Lo primero es identificar el objetivo, que no debe ser otro que abrir a nuestra sociedad la ruta desde la desmesura a la normalidad. Y la normalidad política significa que ya no existan enemigos sino meros adversarios políticos, con los que se dialoga y llega a acuerdos; consiste también en la transición del personalismo a la institucionalidad, de la revolución permanente a las reglas estables, de la utopía a la sobria realidad, de la exaltación retórica a la argumentación civilizada y del insulto al debate racional. Estos son principios que debemos asumir y asimilar todos, sin distinción de bandos o grupos. En ello consiste el desafío de un aprendizaje colectivo capaz de desvelar otro horizonte para Venezuela.
Lo anterior exige, en segundo lugar, rescatar la dignidad de la política. Esta es la misión primordial de los Politólogos en esta etapa de la vida nacional. No sólo nos toca tratar de conocer la realidad sino que debemos dar sentido a la misma, restaurando el vínculo entre ética y política. En el plano que he procurado delinear, la moral ciudadana representa las opiniones que la sociedad sostiene como legítimas y que son reverenciadas por la mayoría. No abrigo duda alguna de que esas opiniones dan forma al modo de vida descrito: pluralista, de preceptos constitucionales ante el arbitrio caprichoso del poder, y de respeto mutuo.
Cuando Venezuela inicie el tránsito hacia un cambio político, un debate democrático tendrá que asegurar el ejercicio de la justicia sin retaliaciones. Las ofensas deberán ser retribuidas en todo lo posible con la magnanimidad. Así lo creo y por ello lucharé. Considero que la transgresión actual no debe ser respondida con una de otro signo. Si bien lamento que la desmesura que experimentamos pareciera no querer redimirse, las enseñanzas de la sabiduría clásica nos dicen que el escenario de la historia es variable. No conocemos el futuro pero sí somos capaces, dentro de los límites de nuestra condición, de construir el presente.
De allí que la postura recta y solidaria asumida por nuestras Universidades durante estos años debe llenarnos de orgullo. En ocasiones nos invade un cierto desaliento con relación a nuestra querida Patria. Sin embargo, no perdamos de vista que aquí, en nuestra Venezuela, se ha librado y sigue librando un hermoso combate por la libertad, por un modo de vida que nos convoca a restaurar el respeto entre todos y a edificar un país de todos y para todos. En esa lucha cívica, las instituciones universitarias venezolanas han enarbolado con encomiable valentía los estandartes de la dignidad.

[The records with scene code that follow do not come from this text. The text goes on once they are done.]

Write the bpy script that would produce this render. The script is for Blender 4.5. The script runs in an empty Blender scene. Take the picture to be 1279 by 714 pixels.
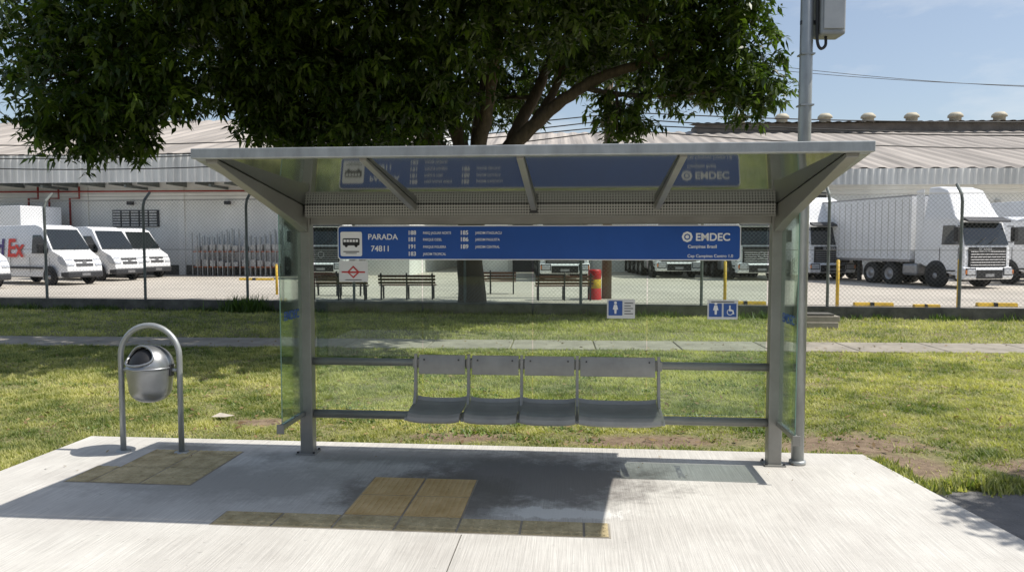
import bpy, bmesh, math, random
import numpy as np
from mathutils import Vector, Matrix
random.seed(7); rng=np.random.default_rng(7)
sc=bpy.context.scene
R=math.radians
# ---------------------------------------------------------------- materials
def M(name,col,rough=.5,metal=0,ns=0,na=0,bump=0,bs=40,st=(1,1,1),spec=None,col2=None,detail=6,coord='Object'):
    m=bpy.data.materials.new(name); m.use_nodes=True
    nt=m.node_tree; N=nt.nodes; L=nt.links
    b=N['Principled BSDF']; b.inputs['Base Color'].default_value=(*col,1)
    b.inputs['Roughness'].default_value=rough; b.inputs['Metallic'].default_value=metal
    if spec is not None: b.inputs['Specular IOR Level'].default_value=spec
    if ns or bump:
        tc=N.new('ShaderNodeTexCoord'); mp=N.new('ShaderNodeMapping'); mp.inputs['Scale'].default_value=st
        L.new(tc.outputs[coord],mp.inputs['Vector'])
    if ns:
        n=N.new('ShaderNodeTexNoise'); n.inputs['Scale'].default_value=ns; n.inputs['Detail'].default_value=detail; n.inputs['Roughness'].default_value=.65
        L.new(mp.outputs[0],n.inputs['Vector'])
        r=N.new('ShaderNodeValToRGB'); r.color_ramp.elements[0].position=.3; r.color_ramp.elements[1].position=.7
        c2=col2 if col2 else tuple(min(1,c*(1+na)) for c in col)
        c1=tuple(c*(1-na) for c in col)
        r.color_ramp.elements[0].color=(*c1,1); r.color_ramp.elements[1].color=(*c2,1)
        L.new(n.outputs['Fac'],r.inputs[0]); L.new(r.outputs[0],b.inputs['Base Color'])
        mr=N.new('ShaderNodeMapRange'); mr.inputs[3].default_value=max(0,rough-.1); mr.inputs[4].default_value=min(1,rough+.12)
        L.new(n.outputs['Fac'],mr.inputs[0]); L.new(mr.outputs[0],b.inputs['Roughness'])
    if bump:
        n2=N.new('ShaderNodeTexNoise'); n2.inputs['Scale'].default_value=bs; n2.inputs['Detail'].default_value=5
        L.new(mp.outputs[0],n2.inputs['Vector'])
        bp=N.new('ShaderNodeBump'); bp.inputs['Strength'].default_value=bump; bp.inputs['Distance'].default_value=.02
        L.new(n2.outputs['Fac'],bp.inputs['Height']); L.new(bp.outputs[0],b.inputs['Normal'])
    return m
def glassM(name,tint,refl=.65,rough=0.0,dirt=.012):
    m=bpy.data.materials.new(name); m.use_nodes=True; nt=m.node_tree; N=nt.nodes; L=nt.links
    N.remove(N['Principled BSDF']); out=N['Material Output']
    t=N.new('ShaderNodeBsdfTransparent'); t.inputs[0].default_value=(*tint,1)
    g=N.new('ShaderNodeBsdfGlossy'); g.inputs['Roughness'].default_value=rough; g.inputs[0].default_value=(.9,.95,.92,1)
    f=N.new('ShaderNodeFresnel'); f.inputs[0].default_value=1.5
    mul=N.new('ShaderNodeMath'); mul.operation='MULTIPLY'; mul.inputs[1].default_value=refl
    L.new(f.outputs[0],mul.inputs[0])
    x=N.new('ShaderNodeMixShader'); L.new(mul.outputs[0],x.inputs[0]); L.new(t.outputs[0],x.inputs[1]); L.new(g.outputs[0],x.inputs[2])
    d=N.new('ShaderNodeBsdfDiffuse'); d.inputs[0].default_value=(.5,.52,.48,1)
    n=N.new('ShaderNodeTexNoise'); n.inputs['Scale'].default_value=2.5; n.inputs['Detail'].default_value=6
    tc=N.new('ShaderNodeTexCoord'); L.new(tc.outputs['Object'],n.inputs['Vector'])
    mr=N.new('ShaderNodeMapRange'); mr.inputs[1].default_value=.35; mr.inputs[2].default_value=.75; mr.inputs[3].default_value=dirt*.3; mr.inputs[4].default_value=dirt*1.6
    L.new(n.outputs[0],mr.inputs[0])
    y=N.new('ShaderNodeMixShader'); L.new(mr.outputs[0],y.inputs[0]); L.new(x.outputs[0],y.inputs[1]); L.new(d.outputs[0],y.inputs[2])
    L.new(y.outputs[0],out.inputs[0]); return m

m_steel=M('shelter_grey_paint',(.28,.275,.25),.4,.35,ns=3,na=.15,bump=.03,bs=60)
m_steel2=M('seat_grey_metal',(.36,.35,.32),.42,.15,ns=6,na=.15)
m_soffit=M('soffit_glossy_panel',(.22,.24,.215),.06,.75)
m_galv=M('galvanised_steel',(.36,.375,.37),.42,.5,ns=9,na=.22,st=(1,1,.3))
m_bin=M('bin_steel',(.34,.35,.36),.36,.75,ns=5,na=.14)
m_black=M('black_plastic',(.012,.012,.013),.5,ns=8,na=.3)
m_dark=M('dark_trim',(.035,.036,.04),.5,ns=8,na=.3)
m_glass=glassM('clear_glass',(.85,.91,.87))
m_glassd=M('vehicle_glass',(.015,.02,.022),.06,0,spec=.8)
m_white=M('vehicle_white_paint',(.80,.81,.82),.3,0,ns=1.5,na=.06)
m_sticker=M('sticker_white',(.72,.72,.7),.5,ns=10,na=.05)
m_blue=M('sign_blue',(.010,.080,.35),.35,0,ns=1.5,na=.12)
m_signwhite=M('sign_white',(.85,.85,.85),.5)
m_red=M('sign_red',(.5,.02,.02),.5)
m_tire=M('tyre_rubber',(.02,.02,.02),.85,ns=10,na=.3)
m_rim=M('wheel_rim',(.35,.35,.36),.4,.7,ns=10,na=.2)
m_lamp=M('headlamp_lens',(.55,.57,.6),.1,.3)
m_orange=M('indicator_orange',(.7,.2,.02),.3)
m_yellow=M('yellow_paint',(.62,.40,.03),.55,ns=6,na=.25)
m_wood=M('bench_wood',(.11,.045,.025),.6,ns=8,na=.35,st=(1,6,6))
m_pole=M('weathered_pole_wood',(.14,.10,.07),.85,ns=12,na=.35,st=(4,4,.5))
m_wall=M('white_painted_wall',(.76,.76,.73),.85,ns=.35,na=.14,bump=.1,st=(1,1,.4),detail=9)
m_fascia=M('corrugated_fascia',(.55,.55,.53),.6,.1,ns=.5,na=.25,st=(1.5,1,.3),detail=9)
m_roofw=M('corrugated_roof_pale',(.35,.315,.28),.8,0,ns=.4,na=.38,st=(3,.18,.18),detail=10)
m_roofd=M('roof_monitor_brown',(.16,.14,.125),.85,ns=1,na=.3)
m_vent=M('vent_beige',(.50,.45,.34),.7,ns=3,na=.15)
m_curb=M('weathered_concrete',(.12,.115,.10),.95,ns=3,na=.45,bump=.5,bs=20)
m_path=M('path_concrete',(.31,.28,.23),.95,ns=2,na=.28,bump=.3,bs=30)
m_yard=M('yard_concrete',(.46,.42,.36),.95,ns=.25,na=.18,detail=10,bump=.1)
m_asph=M('worn_asphalt',(.15,.145,.14),.95,ns=3,na=.3,bump=.5,bs=60)
m_bark=M('tree_bark',(.085,.064,.045),.95,ns=5,na=.45,bump=.9,bs=14,st=(2,2,.6))
m_wire=M('cable_black',(.02,.02,.02),.6)
m_chain=M('chainlink_wire',(.20,.20,.19),.6,.4)
m_fpost=M('fence_post_paint',(.17,.19,.18),.6,.2,ns=5,na=.3)
m_purple=M('purple_letter',(.06,.02,.18),.5)
m_redl=M('red_letter',(.75,.05,.03),.5)
m_card=M('litter_paper',(.5,.45,.38),.9,ns=10,na=.2)

def leafM(name,c1,c2,trans=.3,rough=.42):
    m=bpy.data.materials.new(name); m.use_nodes=True; nt=m.node_tree;N=nt.nodes;L=nt.links
    b=N['Principled BSDF']; b.inputs['Roughness'].default_value=rough
    a=N.new('ShaderNodeAttribute'); a.attribute_name='rnd'
    r=N.new('ShaderNodeValToRGB'); r.color_ramp.elements[0].color=(*c1,1); r.color_ramp.elements[1].color=(*c2,1)
    L.new(a.outputs['Fac'],r.inputs[0]); L.new(r.outputs[0],b.inputs['Base Color'])
    t=N.new('ShaderNodeBsdfTranslucent'); 
    h=N.new('ShaderNodeMixRGB'); h.blend_type='MULTIPLY'; h.inputs[0].default_value=1; h.inputs[2].default_value=(1.5,1.7,.7,1)
    L.new(r.outputs[0],h.inputs[1]); L.new(h.outputs[0],t.inputs[0])
    x=N.new('ShaderNodeMixShader'); x.inputs[0].default_value=trans
    L.new(b.outputs[0],x.inputs[1]); L.new(t.outputs[0],x.inputs[2]); L.new(x.outputs[0],N['Material Output'].inputs[0])
    return m
m_leaf=leafM('mango_leaf',(.014,.033,.007),(.13,.195,.022),.33)  # clump tone range widened so the colour itself adds shading to the crown
m_blade=leafM('grass_blade',(.11,.155,.035),(.56,.52,.22),.35,.6)
m_clover=leafM('clover_leaf',(.06,.11,.025),(.22,.30,.07),.3,.5)
m_weed=leafM('weed_leaf',(.05,.09,.02),(.12,.18,.04),.3)
m_litter=leafM('fallen_leaf',(.12,.07,.03),(.34,.24,.11),.1,.7)

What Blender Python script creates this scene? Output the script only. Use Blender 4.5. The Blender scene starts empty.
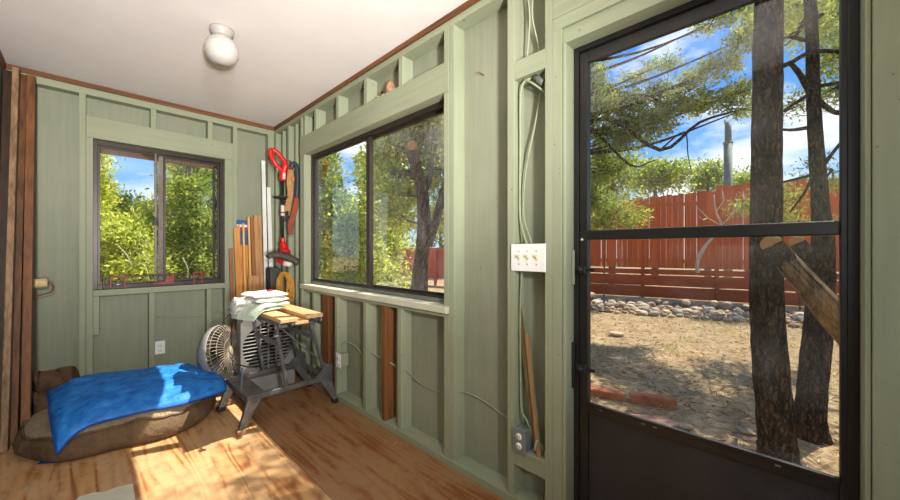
import bpy, bmesh, math, random
import numpy as np
from mathutils import Vector, Matrix, noise

random.seed(7)
RNG = np.random.default_rng(11)
SC = bpy.context.scene
COL = SC.collection
V = Vector

# ------------------------------------------------------------------ materials
def lin(r, g, b):
    f = lambda c: (c / 255 / 12.92) if c / 255 <= .04045 else ((c / 255 + .055) / 1.055) ** 2.4
    return (f(r), f(g), f(b), 1)

class NT:
    """small node tree writer"""
    def __init__(s, m):
        s.t = m.node_tree; s.t.nodes.clear()
    def n(s, typ, inp=None, **kw):
        nd = s.t.nodes.new(typ)
        for k, v in kw.items(): setattr(nd, k, v)
        for k, v in (inp or {}).items():
            if isinstance(v, tuple) and len(v) == 2 and hasattr(v[0], 'outputs'):
                s.t.links.new(v[0].outputs[v[1]], nd.inputs[k])
            else:
                nd.inputs[k].default_value = v
        return nd

def ramp(nd, stops):
    e = nd.color_ramp.elements
    while len(e) > 1: e.remove(e[-1])
    e[0].position, e[0].color = stops[0]
    for p, c in stops[1:]:
        x = e.new(p); x.color = c
    return nd

def new_mat(name):
    m = bpy.data.materials.new(name); m.use_nodes = True
    return m, NT(m)

def M(name, c1, c2=None, scale=8, stretch=(1, 1, 1), rough=.6, bump=.0, bscale=None, metal=0, detail=4, spec=.4, bdist=.01):
    """noise mottled surface: colour c1..c2, bumped by a second noise"""
    m, t = new_mat(name)
    c2 = c2 or c1
    tc = t.n('ShaderNodeTexCoord')
    mp = t.n('ShaderNodeMapping', {'Vector': (tc, 'Object'), 'Scale': stretch})
    nz = t.n('ShaderNodeTexNoise', {'Vector': (mp, 0), 'Scale': scale, 'Detail': detail, 'Roughness': .6})
    rp = ramp(t.n('ShaderNodeValToRGB', {'Fac': (nz, 0)}), [(.3, c1), (.7, c2)])
    b = t.n('ShaderNodeBsdfPrincipled', {'Base Color': (rp, 0), 'Roughness': rough, 'Metallic': metal, 'Specular IOR Level': spec})
    if bump:
        n2 = t.n('ShaderNodeTexNoise', {'Vector': (mp, 0), 'Scale': bscale or scale * 3, 'Detail': 5})
        bp = t.n('ShaderNodeBump', {'Height': (n2, 0), 'Strength': bump, 'Distance': bdist})
        t.t.links.new(bp.outputs[0], b.inputs['Normal'])
    t.n('ShaderNodeOutputMaterial', {'Surface': (b, 0)})
    return m

def wood(name, c1, c2, axis=2, rough=.6, freq=9, fine=60, knots=0.0, bump=.15):
    """long grained timber: the grain runs along one axis"""
    m, t = new_mat(name)
    tc = t.n('ShaderNodeTexCoord')
    s1 = [freq, freq, freq]; s1[axis] = freq * .08
    s2 = [fine, fine, fine]; s2[axis] = fine * .05
    m1 = t.n('ShaderNodeMapping', {'Vector': (tc, 'Object'), 'Scale': tuple(s1)})
    m2 = t.n('ShaderNodeMapping', {'Vector': (tc, 'Object'), 'Scale': tuple(s2)})
    n1 = t.n('ShaderNodeTexNoise', {'Vector': (m1, 0), 'Scale': 1, 'Detail': 3})
    n2 = t.n('ShaderNodeTexNoise', {'Vector': (m2, 0), 'Scale': 1, 'Detail': 4})
    mx = t.n('ShaderNodeMath', {0: (n1, 0), 1: (n2, 0)}, operation='ADD')
    mh = t.n('ShaderNodeMath', {0: (mx, 0), 1: .5}, operation='MULTIPLY')
    rp = ramp(t.n('ShaderNodeValToRGB', {'Fac': (mh, 0)}), [(.36, c1), (.62, c2)])
    b = t.n('ShaderNodeBsdfPrincipled', {'Base Color': (rp, 0), 'Roughness': rough, 'Specular IOR Level': .35})
    bp = t.n('ShaderNodeBump', {'Height': (n2, 0), 'Strength': bump, 'Distance': .004})
    t.t.links.new(bp.outputs[0], b.inputs['Normal'])
    t.n('ShaderNodeOutputMaterial', {'Surface': (b, 0)})
    return m

def leafmat(name, dark, light, trans=.45, tw=1.2):
    m, t = new_mat(name)
    at = t.n('ShaderNodeAttribute', attribute_name='tint')
    rp = ramp(t.n('ShaderNodeValToRGB', {'Fac': (at, 'Fac')}), [(0, dark), (1, light)])
    d = t.n('ShaderNodeBsdfDiffuse', {'Color': (rp, 0)})
    hs = t.n('ShaderNodeHueSaturation', {'Color': (rp, 0), 'Saturation': 1.1, 'Value': tw})
    tr = t.n('ShaderNodeBsdfTranslucent', {'Color': (hs, 0)})
    mx = t.n('ShaderNodeMixShader', {0: trans, 1: (d, 0), 2: (tr, 0)})
    t.n('ShaderNodeOutputMaterial', {'Surface': (mx, 0)})
    return m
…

Tenemos que perseverar en este camino de dignidad y rectitud. Y debemos afirmar la esperanza. Un Simposio como el que hoy comenzamos, en el ámbito de una Universidad libre y democrática, es semilla de esperanza.
El mensaje de quienes creemos en la libertad del ser humano debe ser de convivencia pacífica sin retaliaciones. ¿Qué pasará en los tiempos por venir? No lo sabemos pues somos humanos y no dioses. Lo que sí sabemos es: qué debemos hacer, cómo debemos actuar.
Y la respuesta es sencilla y sublime a la vez: debemos actuar como lo indica una sabiduría profundamente humana: con ponderación, con sentido de las proporciones, con un equilibrio sustentado en valores  humanistas, reconociendo la continuidad de la existencia histórica de nuestra sociedad y el imperativo de ser libres y dignos como personas y ciudadanos.